Wednesday, 7 August 2019

linux - How do I clear out the ssh-agent entries (on Mac OS X )?


I'm running Mac OS X, and it appears that after SSHing to several machines, using identity files, my 'ssh-agent' builds up a lot of identity / keys and then sometimes offers too many to a remote machine, causing them to kick me off before connecting:



Received disconnect from 10.12.10.16: 2: Too many authentication failures for cwd



It's pretty obvious what's happening, and this page talks about it in more detail:



SSH servers only allow you to attempt to authenticate a certain number of times. Each failed password attempt, each failed pubkey/identity that is offered, etc, take up one of these attempts. If you have a lot of SSH keys in your agent, you may find that an SSH server may kick you out before allowing you to attempt password authentication at all. If this is the case, there are a few different workarounds.

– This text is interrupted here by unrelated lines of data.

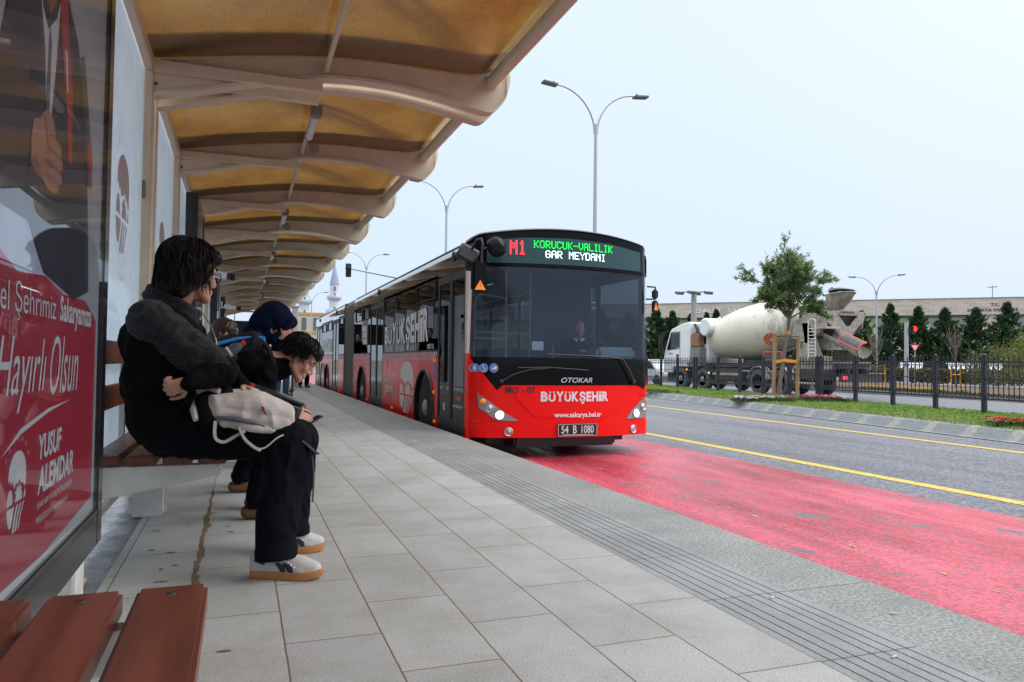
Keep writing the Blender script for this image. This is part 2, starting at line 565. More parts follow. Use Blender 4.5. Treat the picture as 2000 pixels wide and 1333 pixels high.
def red_lane_mat():
    m, nt, b = new_mat('red lane paint'); L = nt.links
    tc = N(nt, 'ShaderNodeTexCoord')
    def noise_(s, d=5.0, st=None, r=0.6):
        n = N(nt, 'ShaderNodeTexNoise', i_Scale=s, i_Detail=d, i_Roughness=r)
        src = tc.outputs['Object']
        if st:
            mp = N(nt, 'ShaderNodeMapping'); mp.inputs['Scale'].default_value = st
            L.new(src, mp.inputs[0]); src = mp.outputs[0]
        L.new(src, n.inputs['Vector']); return n
    grain = N(nt, 'ShaderNodeTexVoronoi', i_Scale=48.0); L.new(tc.outputs['Object'], grain.inputs['Vector'])
    tone = noise_(1.5, 8.0, (1, 0.22, 1), 0.68)
    rp = N(nt, 'ShaderNodeValToRGB')
    rp.color_ramp.elements[0].position = 0.38; rp.color_ramp.elements[0].color = (0.27, 0.006, 0.014, 1)
    rp.color_ramp.elements[1].position = 0.62; rp.color_ramp.elements[1].color = (0.58, 0.075, 0.115, 1)  # pale pink streaks paint in the sky sheen; the darker red is wet
    L.new(tone.outputs['Fac'], rp.inputs[0])
    gr = N(nt, 'ShaderNodeValToRGB'); gr.color_ramp.elements[0].color = (1.35, 1.35, 1.35, 1); gr.color_ramp.elements[1].color = (0.5, 0.5, 0.5, 1)
    L.new(grain.outputs['Color'], gr.inputs[0])
    mg = N(nt, 'ShaderNodeMix', data_type='RGBA', blend_type='MULTIPLY'); mg.inputs[0].default_value = 0.85
    L.new(rp.outputs[0], mg.inputs[6]); L.new(gr.outputs[0], mg.inputs[7])
    # worn spots where the stone shows through
    worn = noise_(2.6, 7.0, (1.0, 0.55, 1), 0.7)
    wr = N(nt, 'ShaderNodeValToRGB'); wr.color_ramp.elements[0].position = 0.60; wr.color_ramp.elements[1].position = 0.63
    L.new(worn.outputs['Fac'], wr.inputs[0])
    sp = noise_(26.0, 4.0)
    sr = N(nt, 'ShaderNodeValToRGB'); sr.color_ramp.elements[0].position = 0.59; sr.color_ramp.elements[1].position = 0.66
    L.new(sp.outputs['Fac'], sr.inputs[0])
    mw = N(nt, 'ShaderNodeMath', operation='MAXIMUM'); L.new(wr.outputs[0], mw.inputs[0]); L.new(sr.outputs[0], mw.inputs[1])
    mx = N(nt, 'ShaderNodeMix', data_type='RGBA'); L.new(mw.outputs[0], mx.inputs[0])
    L.new(mg.outputs[2], mx.inputs[6]); mx.inputs[7].default_value = (0.10, 0.10, 0.11, 1)
    L.new(mx.outputs[2], b.inputs['Base Color'])
    wet = noise_(1.1, 6.0, (1.0, 0.22, 1))
    mr = N(nt, 'ShaderNodeMapRange'); mr.inputs['From Min'].default_value = 0.35; mr.inputs['From Max'].default_value = 0.65
    mr.inputs['To Min'].default_value = 0.10; mr.inputs['To Max'].default_value = 0.5
    L.new(wet.outputs['Fac'], mr.inputs['Value']); L.new(mr.outputs[0], b.inputs['Roughness'])
    bp = N(nt, 'ShaderNodeBump'); bp.inputs['Strength'].default_value = 0.7; bp.inputs['Distance'].default_value = 0.008
    L.new(grain.outputs['Distance'], bp.inputs['Height']); L.new(bp.outputs[0], b.inputs['Normal'])
    return m
M_redlane = red_lane_mat()

def granite(nt, L, tc, c0, c1, scale=160.0):
    v = N(nt, 'ShaderNodeTexNoise', i_Scale=scale, i_Detail=3.0, i_Roughness=0.8); L.new(tc, v.inputs['Vector'])
    rp = N(nt, 'ShaderNodeValToRGB')
    rp.color_ramp.elements[0].position = 0.36; rp.color_ramp.elements[0].color = (*c0, 1)
    rp.color_ramp.elements[1].position = 0.62; rp.color_ramp.elements[1].color = (*c1, 1)
    L.new(v.outputs['Fac'], rp.inputs[0])
    return v, rp

def paver_mat():
    m, nt, b = new_mat('granite pavers'); L = nt.links
    tc = N(nt, 'ShaderNodeTexCoord')
    sp = N(nt, 'ShaderNodeSeparateXYZ'); L.new(tc.outputs['Object'], sp.inputs[0])
    wob = N(nt, 'ShaderNodeTexNoise', i_Scale=9.0, i_Detail=3.0); L.new(tc.outputs['Object'], wob.inputs['Vector'])
    def off(inp, add, amp):
        a = N(nt, 'ShaderNodeMath', operation='MULTIPLY_ADD'); L.new(wob.outputs['Fac'], a.inputs[0]); a.inputs[1].default_value = amp; a.inputs[2].default_value = add-amp*0.5
        s = N(nt, 'ShaderNodeMath', operation='ADD'); L.new(inp, s.inputs[0]); L.new(a.outputs[0], s.inputs[1]); return s.outputs[0]
    u = off(sp.outputs['Y'], -2.13+6.45, 0.006); v = off(sp.outputs['X'], -0.455+3.06+0.306, 0.005)
    cb = N(nt, 'ShaderNodeCombineXYZ'); L.new(u, cb.inputs[0]); L.new(v, cb.inputs[1])
    br = N(nt, 'ShaderNodeTexBrick', offset=0.5, offset_frequency=2, squash=1.0, squash_frequency=2)
    br.inputs['Scale'].default_value = 1.0
    br.inputs['Brick Width'].default_value = 0.645; br.inputs['Row Height'].default_value = 0.306
    br.inputs['Mortar Size'].default_value = 0.0034; br.inputs['Mortar Smooth'].default_value = 0.35; br.inputs['Bias'].default_value = 0.0
    br.inputs['Color1'].default_value = (0.92, 0.915, 0.905, 1); br.inputs['Color2'].default_value = (1.05, 1.045, 1.03, 1); br.inputs['Mortar'].default_value = (1, 1, 1, 1)
    L.new(cb.outputs[0], br.inputs['Vector'])
    g, rp = granite(nt, L, tc.outputs['Object'], (0.275, 0.275, 0.27), (0.505, 0.505, 0.495))
    mu = N(nt, 'ShaderNodeMix', data_type='RGBA', blend_type='MULTIPLY'); mu.inputs[0].default_value = 1.0
    L.new(rp.outputs[0], mu.inputs[6]); L.new(br.outputs['Color'], mu.inputs[7])
    # faint stains
    st = N(nt, 'ShaderNodeTexNoise', i_Scale=2.4, i_Detail=7.0, i_Roughness=0.7); L.new(tc.outputs['Object'], st.inputs['Vector'])
    sr = N(nt, 'ShaderNodeValToRGB'); sr.color_ramp.elements[0].position = 0.38; sr.color_ramp.elements[0].color = (0.83, 0.81, 0.77, 1)
    sr.color_ramp.elements[1].position = 0.58; sr.color_ramp.elements[1].color = (1, 1, 1, 1); L.new(st.outputs['Fac'], sr.inputs[0])
    m2 = N(nt, 'ShaderNodeMix', data_type='RGBA', blend_type='MULTIPLY'); m2.inputs[0].default_value = 1.0
    L.new(mu.outputs[2], m2.inputs[6]); L.new(sr.outputs[0], m2.inputs[7])
    # dark specks
    sk = N(nt, 'ShaderNodeTexVoronoi', i_Scale=9.0); L.new(tc.outputs['Object'], sk.inputs['Vector'])
    kr = N(nt, 'ShaderNodeValToRGB'); kr.color_ramp.elements[0].position = 0.025; kr.color_ramp.elements[0].color = (0.25, 0.22, 0.2, 1)
    kr.color_ramp.elements[1].position = 0.04; kr.color_ramp.elements[1].color = (1, 1, 1, 1); L.new(sk.outputs['Distance'], kr.inputs[0])
    m3 = N(nt, 'ShaderNodeMix', data_type='RGBA', blend_type='MULTIPLY'); m3.inputs[0].default_value = 0.8
    L.new(m2.outputs[2], m3.inputs[6]); L.new(kr.outputs[0], m3.inputs[7])
    mo = N(nt, 'ShaderNodeMix', data_type='RGBA'); L.new(br.outputs['Fac'], mo.inputs[0]); L.new(m3.outputs[2], mo.inputs[6]); mo.inputs[7].default_value = (0.165, 0.115, 0.07, 1)
    L.new(mo.outputs[2], b.inputs['Base Color'])
    b.inputs['Roughness'].default_value = 0.62
    iv = N(nt, 'ShaderNodeMath', operation='SUBTRACT'); iv.inputs[0].default_value = 1.0; L.new(br.outputs['Fac'], iv.inputs[1])
    ad = N(nt, 'ShaderNodeMath', operation='MULTIPLY_ADD'); L.new(g.outputs['Fac'], ad.inputs[0]); ad.inputs[1].default_value = 0.12; L.new(iv.outputs[0], ad.inputs[2])
    bp = N(nt, 'ShaderNodeBump'); bp.inputs['Strength'].default_value = 0.6; bp.inputs['Distance'].default_value = 0.006
    L.new(ad.outputs[0], bp.inputs['Height']); L.new(bp.outputs[0], b.inputs['Normal'])
    return m
M_paver = paver_mat()

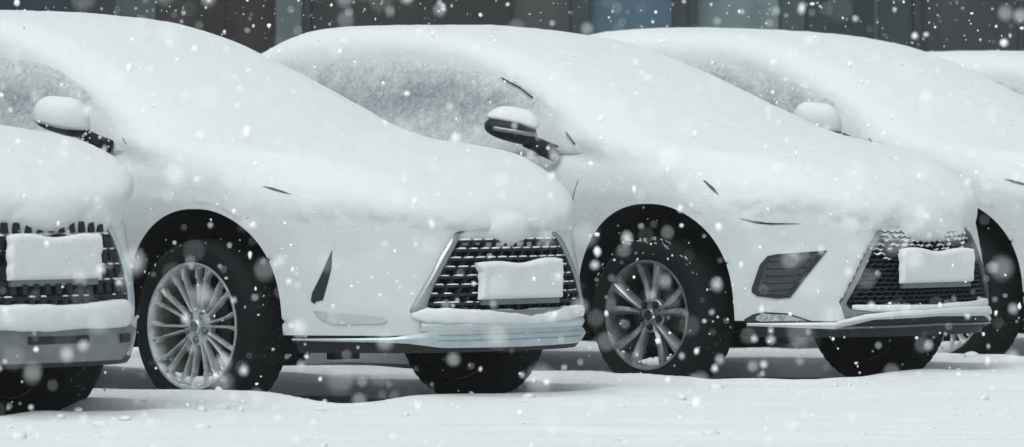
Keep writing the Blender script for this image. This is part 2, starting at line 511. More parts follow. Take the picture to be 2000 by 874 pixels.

Rebooting clears the agent and then everything works OK again. I can also add this line to my .ssh/config file to force it to use password authentication:


PreferredAuthentications keyboard-interactive,password

Anyhow, I saw the note on the page I referenced talking about deleting keys from the agent, but I'm not sure if that applies on a Mac since they appear to be cleared after reboot anyhow.


Is there a simple way to clear out all keys in the 'ssh-agent' (the same thing that happens at reboot)?



Answer



Your SSH keys should not get automatically added to the agent just because you SSH'ed to a server...


Run ssh-add -l to list the agent's keys, ssh-add -D to clean out all keys.